Crítica (XIII Panorama) 2: As Boas Maneiras

Um plano de carne pingando sangue, os gestos precisos e atentos da protagonista perante situações assombrosas ou uma São Paulo misteriosa, sob um olhar meio sobrenatural. Alguns elementos de As Boas Maneiras ficam incrustados na cabeça por um tempo, dando margem para uma revisita na mente de quando em quando. Dirigido e roteirizado por Juliana Rojas (Sinfonia da Necrópole) e Marco Dutra (Quando eu era vivo), o longa abriu a décima terceira edição do Festival Panorama Internacional Coisa de Cinema.

As escolhas de roteiro talvez sejam as que mais permanecem no pensamento. A sensação que fica no espectador é a de que existem dois filmes dentro de um. Na primeira há um clima de tensão instalado entre Clara (Isabél Zuaa) – a principal – e Ana (Marjorie Estiano), babá e patroa, que desenvolvem uma relação mais próxima.

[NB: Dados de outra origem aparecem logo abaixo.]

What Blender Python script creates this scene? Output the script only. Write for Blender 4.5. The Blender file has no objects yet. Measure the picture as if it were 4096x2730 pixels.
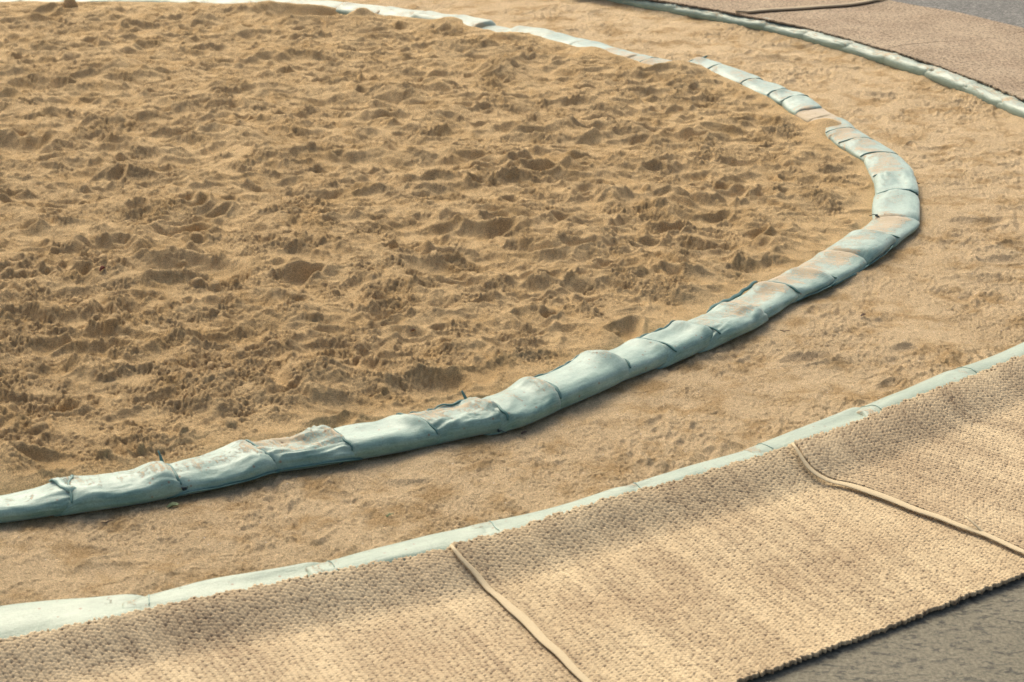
import bpy, math, random
import numpy as np

# ------------------------------------------------------------------ camera, sky, sun, exposure
scene = bpy.context.scene
CAM_H, PITCH, FOC = 3.2, math.radians(21.5), 1.8          # metres, tilt down, focal length / sensor width
cd = bpy.data.cameras.new('camera'); cam = bpy.data.objects.new('camera', cd)
scene.collection.objects.link(cam); scene.camera = cam
cam.location = (0, 0, CAM_H); cam.rotation_euler = (math.pi/2 - PITCH, 0, 0)
cd.sensor_width = 36; cd.lens = 36*FOC; cd.clip_start = .1; cd.clip_end = 3000
cd.dof.use_dof = True; cd.dof.focus_distance = 8.8; cd.dof.aperture_fstop = 5.0
scene.render.resolution_x = 1024; scene.render.resolution_y = 682
scene.view_settings.view_transform = 'Standard'; scene.view_settings.look = 'None'
scene.view_settings.exposure = 0.48; scene.view_settings.gamma = 1
SUN_EL, SUN_AZ = math.radians(46), math.radians(-22)       # azimuth from straight ahead (+Y), minus = left
wd = bpy.data.worlds.new('World'); scene.world = wd; wd.use_nodes = True
nt = wd.node_tree; nt.nodes.clear()
sky = nt.nodes.new('ShaderNodeTexSky'); sky.sky_type = 'NISHITA'; sky.sun_disc = False
sky.sun_elevation = SUN_EL; sky.sun_rotation = SUN_AZ; sky.dust_density = 7; sky.air_density = 1.0; sky.ozone_density = .6
bg = nt.nodes.new('ShaderNodeBackground'); bg.inputs['Strength'].default_value = .15
wo = nt.nodes.new('ShaderNodeOutputWorld')
nt.links.new(sky.outputs[0], bg.inputs['Color']); nt.links.new(bg.outputs[0], wo.inputs['Surface'])
sl = bpy.data.lights.new('sun', 'SUN'); sl.energy = 1.5; sl.angle = math.radians(32); sl.color = (1, .91, .72)
so = bpy.data.objects.new('sun', sl); scene.collection.objects.link(so)
so.rotation_euler = (math.pi/2 - SUN_EL, 0, math.pi - SUN_AZ)   # lamp -Z points away from the sun

COL = scene.collection
RNG = np.random.default_rng(11)
random.seed(5)

# ------------------------------------------------------------------ measuring: where a point seen in the photo lies on level ground
_F = np.array([0, math.cos(PITCH), -math.sin(PITCH)]); _R = np.array([1., 0, 0]); _U = np.array([0, math.sin(PITCH), math.cos(PITCH)])
def at(px, py, z=0.):
    d = _F + (px-2048)/4096/FOC*_R - (py-1365)/4096/FOC*_U
    t = (z-CAM_H)/d[2]
    return t*d[:2]
def pts(L, z=0.): return np.array([at(x, y, z) for x, y in L])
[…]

A dureza da personalidade de Clara, mesclada com a doçura e bobagens de uma Ana de classe média alta, vão ficando complexas à medida que a história progride. Na segunda metade da narrativa, outra situação é explorada, as paletas de cores mudam e a protagonista passa por uma transformação de personalidade.

O fato de essas duas ambientações existirem não seria em si uma questão problemática, porém, há uma queda na qualidade da projeção. Sejam pelas saídas que parecem inverossímeis, pela interpretação do elenco mirim que é dolorosa – chegando a desconectar a concentração na história por não apresentar muita verdade cênica e por eles desperdiçarem o texto, jogando-o sem intenções bem trabalhadas – ou pela utilização de certos clichês do gênero terror, como a existência de uma personagem que precisa esconder algo sobrenatural e todos pensam que ela é exagerada.

Outra questão é a perda da instauração da tensão estabelecida na primeira parte da trama. As cores mais sutis, os planos mais fechados, desequilibram o horror com o drama, algo que foi um ganho forte no início. A utilização destes elementos poderiam ter favorecido as necessidades da narrativa, mas acabaram levando o foco mais nas emoções das personagens, menos na situação assustadora e a falta de boas atuações – exceto Zuaa – contribuem para a desconexão com a exibição. O medo do desconhecido e as cenas de repulsa ficam marcadas no primeiro ato de As Boas Maneiras, deixando uma sensação de que ele poderia ter terminado antes mesmo das mudanças de estilos da narrativa e de Clara.

Apesar da diferença de sutileza nos diálogos, criatividade de enquadramentos e interpretações menos elaboradas, no conjunto As Boas Maneiras é uma obra relevante, que traz a reflexão sobre questões raciais, comportamentos sociais, o lugar do monstro dentro da sociedade – quem seria realmente a figura sobrenatural?